Le mot de l’Enigme du mois passé, étoit le Vaisseau. Ceux qui l’ont trouvé sont, Mrs de Labat Salocin ; Moussinat ; le Vasseur ; l’Abbé Darisxi ; le Marquis de G. Puteaux, de la ruë Traversine ; Minet ; B. & Robbe ; Jean Guy du Bessey, du Cloistre S. Benoist ; Jolivet & le fameux Girardin ; Poulet de Metz ; l’Abbé Archangely ; Dilange ; Forby & son amy ; Monbart ; l’Abbé Girard ; Perier ; le Galois le Soyeux, Contrôleur des Gabelles de Roüen ; Dom Zelut ; il Signor Bazini de Bolonia ; le fils de Dom Gabriel ; le Seigneur de la Rade S. Jean ; Melliti di Sameria ; Hoisnard ; Beauregard ; Edme-Nicolas Moreau de S. Florentin, Diocese de Sens, Maistre és Arts en l’Université de Paris ; l’Abbé baille-moy à boire ; le malheureux Lisandre, du Fauxbourg S. Germain ; l’oncle Chartrain ; le Chasseur de la ruë des trois Maillets ; le Rieur continuel ; le Gaillard du chien noir ; le Gantier de S. André ; le Poëte incomparable ; le docte Concadoc ; le Prudent avare ; B. aux 15 Maistresses ; l’Anagramiste ; le Premontré nouveau ; l’Adonis de la ruë Troussevache ; le beau Simon ; les deux Antagonistes des Quatre-Nations ; le Directeur de loin ; le Sellier de l’antiquité ; les deux Ambulans du Palais ; le Baron de l’éloquence ; le Peintre menteur ; le Disgracié ; le Peintre R… la Broche ; le beau Bourlier ; Tamiriste ; le Poulet ; le Solitaire de la ruë aux Feves ; Duo Feminin, de la porte Gaillon ; le bon Norman ; le Solitaire quesmine ; Mlles Tiers-Chasteau, du cul de sac de l’Opera, & Lolote, vis-à-vis l’Epée de bois de la ruë S. Honoré ; Beaupré ; la Fontaine ; Leger ; Cofin ; Lusavine ; Paves, Urtonelle ; Gautier l’aînée, de la ruë des Lombards ; des Hayes ; Lauroy ; le Févre la cadette ; Baudran ; Minet, de Chartres ; Mallet ; Aubert l’aînée ; Henriette Gourlade ; la jeune Muse renaissante ; la plus jeune des belles Dames de la ruë des Bernardins ; l’adorable Canchon & sa sœur Babet, du quartier S. Martin ; la petite Poule ; la belle Lingere de la ruë des Arcis ; la brune de Batte ; la chere amie de Saint Germain en Laye ; les deux Amies de la ruë des trois Maillets ; la charmante Pouponne ; N. des deux Anges, ruë S. Denis ; les deux Belles de la ruë des Bourdonnois ; Babet l’aimable ; Michon l’indiferente ; la Belle constante ; la Belle des trois bouteilles ; la Charmante veuve & sa chere amie, Mlle Bizot l’aînée.

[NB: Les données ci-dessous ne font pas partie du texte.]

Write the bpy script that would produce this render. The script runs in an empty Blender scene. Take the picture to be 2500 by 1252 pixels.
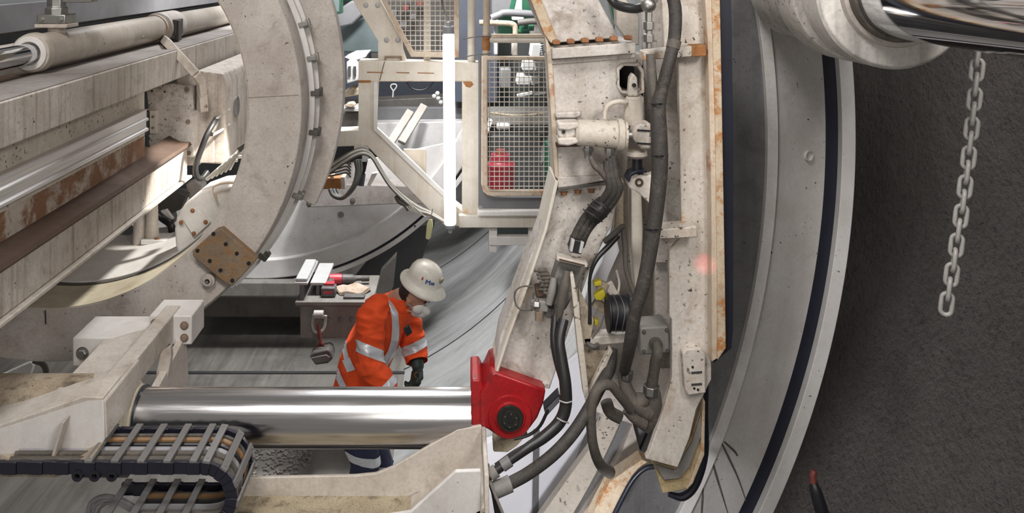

Je vous envoye une Enigme nouvelle, faite par Mr de la Jobrie. Je crois que vous vous attacherez plus à la deviner, qu’à y chercher la richesse des rimes.

ENIGME.

Nez d’un Pere commun, peut-estre en même jour,
Nous sommes trente-deux, tous fore beaux, faits au tour.
Sous deux Chefs differens nous faisons deux Armées,
Et de nos Commandants nous portons les livrées.
Quoy qu’ennemis mortels en tout temps & saison,
Nous couchons pesle-mesle en la même maison.
Nous y vivons en paix, mais nous n’en sortons guere,
Que pour nous déclarer une cruelle guerre.
Celuy qui commande est tant soit peu poltron,
Il évite les coups & craint fort la prison.
La Princesse au contraire, ainsi qu’une Amazone,
Aux perils les plus grands expose sa personne.